On the way over, I stopped at Provence pond to answer nature's call, and right where I was standing, I saw a woodcock dead on the ground. It was obvious he had been killed by a shotgun. While I appreciate the skill and reaction time needed to kill this wonderful bird, I could only wonder why? I could understand hunting and killing a turkey or a deer for a meal and to continue to move forward the ancient history of providing wild meat for one's family,but how did this poor little dead bird figure in? it is a mystery to me how anyone could kill such a wonderful creature and then leave it dead in the parking lot? I guess killing a woodcock is better than killing a person.

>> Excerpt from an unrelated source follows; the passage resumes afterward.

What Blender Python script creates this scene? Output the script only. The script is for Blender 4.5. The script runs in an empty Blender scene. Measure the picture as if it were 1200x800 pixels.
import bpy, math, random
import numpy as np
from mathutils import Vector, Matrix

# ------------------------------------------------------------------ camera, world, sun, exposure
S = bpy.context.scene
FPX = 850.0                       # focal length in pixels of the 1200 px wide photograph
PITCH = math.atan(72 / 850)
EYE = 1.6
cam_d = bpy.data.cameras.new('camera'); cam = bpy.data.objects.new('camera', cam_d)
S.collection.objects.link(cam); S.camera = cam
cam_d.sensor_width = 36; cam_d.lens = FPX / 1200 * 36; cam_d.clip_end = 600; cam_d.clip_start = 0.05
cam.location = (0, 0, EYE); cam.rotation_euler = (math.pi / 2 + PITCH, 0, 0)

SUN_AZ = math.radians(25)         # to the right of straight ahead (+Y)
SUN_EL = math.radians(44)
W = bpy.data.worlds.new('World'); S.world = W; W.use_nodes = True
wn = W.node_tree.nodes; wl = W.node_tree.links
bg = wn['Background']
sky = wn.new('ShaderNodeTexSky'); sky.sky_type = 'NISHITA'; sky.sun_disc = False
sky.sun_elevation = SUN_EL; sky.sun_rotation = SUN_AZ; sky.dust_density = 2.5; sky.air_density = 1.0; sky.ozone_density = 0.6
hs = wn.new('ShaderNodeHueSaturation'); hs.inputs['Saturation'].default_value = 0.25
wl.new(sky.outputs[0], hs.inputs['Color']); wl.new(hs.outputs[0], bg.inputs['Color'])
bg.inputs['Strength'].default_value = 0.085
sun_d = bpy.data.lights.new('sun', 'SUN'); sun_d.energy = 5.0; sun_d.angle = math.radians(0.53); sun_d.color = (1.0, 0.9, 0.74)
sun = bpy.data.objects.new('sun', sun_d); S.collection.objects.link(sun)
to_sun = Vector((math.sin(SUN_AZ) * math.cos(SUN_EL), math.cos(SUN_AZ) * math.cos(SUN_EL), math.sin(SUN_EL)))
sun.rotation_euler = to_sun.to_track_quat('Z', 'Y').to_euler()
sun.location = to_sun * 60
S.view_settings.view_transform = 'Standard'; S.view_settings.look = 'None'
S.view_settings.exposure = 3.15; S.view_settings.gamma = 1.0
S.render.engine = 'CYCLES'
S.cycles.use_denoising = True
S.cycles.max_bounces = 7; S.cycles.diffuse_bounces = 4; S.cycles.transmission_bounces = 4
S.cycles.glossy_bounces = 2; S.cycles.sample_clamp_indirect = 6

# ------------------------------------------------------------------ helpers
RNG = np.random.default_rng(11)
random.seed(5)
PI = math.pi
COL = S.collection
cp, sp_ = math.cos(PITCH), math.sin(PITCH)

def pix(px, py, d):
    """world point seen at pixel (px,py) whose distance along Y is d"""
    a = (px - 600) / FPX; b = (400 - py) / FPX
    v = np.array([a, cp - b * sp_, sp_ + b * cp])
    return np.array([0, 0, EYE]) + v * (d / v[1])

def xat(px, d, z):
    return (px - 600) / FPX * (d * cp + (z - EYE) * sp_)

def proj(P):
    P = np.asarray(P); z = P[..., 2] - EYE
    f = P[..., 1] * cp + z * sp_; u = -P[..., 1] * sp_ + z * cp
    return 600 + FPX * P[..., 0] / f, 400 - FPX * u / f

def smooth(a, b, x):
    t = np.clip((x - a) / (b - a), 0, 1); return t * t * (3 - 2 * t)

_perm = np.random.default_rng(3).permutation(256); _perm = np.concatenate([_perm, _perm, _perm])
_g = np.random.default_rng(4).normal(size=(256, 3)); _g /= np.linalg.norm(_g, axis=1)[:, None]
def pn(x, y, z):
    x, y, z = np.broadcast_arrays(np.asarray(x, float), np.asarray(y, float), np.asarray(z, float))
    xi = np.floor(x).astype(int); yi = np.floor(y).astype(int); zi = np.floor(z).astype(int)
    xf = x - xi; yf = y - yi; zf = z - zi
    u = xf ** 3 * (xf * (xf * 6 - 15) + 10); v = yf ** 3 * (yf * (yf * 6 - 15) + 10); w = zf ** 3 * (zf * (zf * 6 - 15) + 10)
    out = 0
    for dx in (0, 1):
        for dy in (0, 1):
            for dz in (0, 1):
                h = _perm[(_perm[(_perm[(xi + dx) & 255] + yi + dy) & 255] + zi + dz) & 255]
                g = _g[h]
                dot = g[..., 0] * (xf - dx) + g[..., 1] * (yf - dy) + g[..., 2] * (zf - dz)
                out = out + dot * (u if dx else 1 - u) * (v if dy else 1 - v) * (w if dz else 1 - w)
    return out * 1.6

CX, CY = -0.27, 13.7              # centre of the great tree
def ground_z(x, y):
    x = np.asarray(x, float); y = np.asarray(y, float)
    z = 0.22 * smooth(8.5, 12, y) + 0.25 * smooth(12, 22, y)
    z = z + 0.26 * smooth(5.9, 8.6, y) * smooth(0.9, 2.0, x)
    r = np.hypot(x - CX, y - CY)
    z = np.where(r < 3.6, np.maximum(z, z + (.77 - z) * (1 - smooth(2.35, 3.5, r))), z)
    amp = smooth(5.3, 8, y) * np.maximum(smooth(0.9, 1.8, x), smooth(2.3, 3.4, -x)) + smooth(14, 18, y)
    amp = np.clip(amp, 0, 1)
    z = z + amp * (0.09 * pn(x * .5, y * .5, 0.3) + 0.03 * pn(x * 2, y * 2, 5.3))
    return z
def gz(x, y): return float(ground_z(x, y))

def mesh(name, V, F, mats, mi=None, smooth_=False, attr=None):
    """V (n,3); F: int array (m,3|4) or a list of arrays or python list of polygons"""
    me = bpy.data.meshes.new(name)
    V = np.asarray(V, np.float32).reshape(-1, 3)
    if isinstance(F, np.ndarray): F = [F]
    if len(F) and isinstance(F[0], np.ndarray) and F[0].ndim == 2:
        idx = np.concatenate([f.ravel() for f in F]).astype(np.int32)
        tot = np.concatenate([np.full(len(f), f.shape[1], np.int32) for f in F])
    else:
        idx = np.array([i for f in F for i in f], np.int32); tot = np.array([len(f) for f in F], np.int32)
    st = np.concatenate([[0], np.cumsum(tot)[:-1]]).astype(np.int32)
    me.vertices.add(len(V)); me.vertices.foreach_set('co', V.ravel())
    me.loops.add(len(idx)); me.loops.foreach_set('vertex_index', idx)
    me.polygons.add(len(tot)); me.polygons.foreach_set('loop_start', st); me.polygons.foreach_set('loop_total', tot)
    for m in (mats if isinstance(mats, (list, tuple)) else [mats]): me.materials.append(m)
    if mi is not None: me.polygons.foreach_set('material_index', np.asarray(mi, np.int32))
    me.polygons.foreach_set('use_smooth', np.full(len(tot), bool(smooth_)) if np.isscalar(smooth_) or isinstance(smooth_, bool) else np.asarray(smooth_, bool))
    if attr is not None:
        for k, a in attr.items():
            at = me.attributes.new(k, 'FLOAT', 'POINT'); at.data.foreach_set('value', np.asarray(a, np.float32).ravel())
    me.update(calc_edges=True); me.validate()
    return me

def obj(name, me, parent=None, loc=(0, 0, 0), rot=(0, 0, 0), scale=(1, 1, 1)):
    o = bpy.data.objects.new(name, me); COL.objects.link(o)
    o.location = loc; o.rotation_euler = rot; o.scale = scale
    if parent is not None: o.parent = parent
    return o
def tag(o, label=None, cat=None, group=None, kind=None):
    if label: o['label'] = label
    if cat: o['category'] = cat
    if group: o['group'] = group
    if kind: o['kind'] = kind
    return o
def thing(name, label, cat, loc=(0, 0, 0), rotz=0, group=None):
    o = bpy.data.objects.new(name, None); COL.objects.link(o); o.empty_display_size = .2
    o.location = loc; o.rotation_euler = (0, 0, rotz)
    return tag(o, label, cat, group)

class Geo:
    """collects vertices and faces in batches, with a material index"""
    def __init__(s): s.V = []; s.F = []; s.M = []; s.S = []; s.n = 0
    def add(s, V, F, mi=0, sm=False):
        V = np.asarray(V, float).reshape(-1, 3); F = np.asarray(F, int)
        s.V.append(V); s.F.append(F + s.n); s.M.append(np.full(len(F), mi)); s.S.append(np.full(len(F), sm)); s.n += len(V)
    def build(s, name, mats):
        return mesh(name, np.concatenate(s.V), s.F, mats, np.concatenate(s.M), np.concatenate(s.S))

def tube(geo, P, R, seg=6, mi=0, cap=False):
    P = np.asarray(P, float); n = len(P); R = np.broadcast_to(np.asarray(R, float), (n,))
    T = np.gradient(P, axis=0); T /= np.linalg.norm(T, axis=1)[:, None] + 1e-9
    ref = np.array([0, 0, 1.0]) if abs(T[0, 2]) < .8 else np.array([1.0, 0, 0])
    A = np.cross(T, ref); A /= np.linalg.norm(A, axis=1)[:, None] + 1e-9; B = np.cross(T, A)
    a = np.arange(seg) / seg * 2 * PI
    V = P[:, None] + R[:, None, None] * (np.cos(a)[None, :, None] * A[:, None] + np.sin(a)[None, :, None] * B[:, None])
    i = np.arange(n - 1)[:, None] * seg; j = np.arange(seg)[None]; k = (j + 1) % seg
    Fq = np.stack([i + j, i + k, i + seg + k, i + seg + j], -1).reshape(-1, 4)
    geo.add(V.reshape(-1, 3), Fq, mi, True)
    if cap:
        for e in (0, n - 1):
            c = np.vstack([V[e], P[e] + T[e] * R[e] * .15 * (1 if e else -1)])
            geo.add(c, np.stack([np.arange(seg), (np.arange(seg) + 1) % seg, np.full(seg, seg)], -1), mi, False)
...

After setting forty or so pieces of my handmade rustic willow furniture at the arts depot, on the way back home, I was going south down highway 227, and I saw a sign for home cooked food in Bartonia, just a mile to the west. This area is such a nowhere place I was skeptical, but I could not resist. I turned around in someones driveway and followed the sign. I pulled up in front of this old 1900 era building. These buildings are common in the little towns in this area. I went inside after seeing an open sign. And asked the waitress if it was too early for lunch as it was just before 11am. She assured me it was not. I took her up on the daily special, the 4 piece walleye dinner. No one else was there, and the waitress and the cook were very friendly and efficient and I had a wonderful lunch. The building put me in mind of my own shop and I could imagine buckboards and horses pulling up here to buy shotgun shells or dynamite or maybe even some moonshine.

Over the years, I have often believed if I just followed a certain back ass road a little farther, I would eventually come to this mythic restaurant in the middle of nowhere and have a fabulous meal. It has happened a few times, but not for many, many years. Today's lunch was a home run. I always check out a restaurant for calendars. William Least Heat Moon's BLUE HIGHWAYS taught me that the more calendars a restaurant has, the more likelihood of good food. The only calendar I saw was one from 1969, advertising the Bartonia General store. I will be back!

After this wonderful meal, I departed, driving on roads I never have been on, always a rare treat. Unfortunately, I was worried about getting back to my shop to be available for potential customers, and I soon retired to highway 36
I did make a stop to cut a box full of sumach, and a bundle of willows in Sulphur Springs.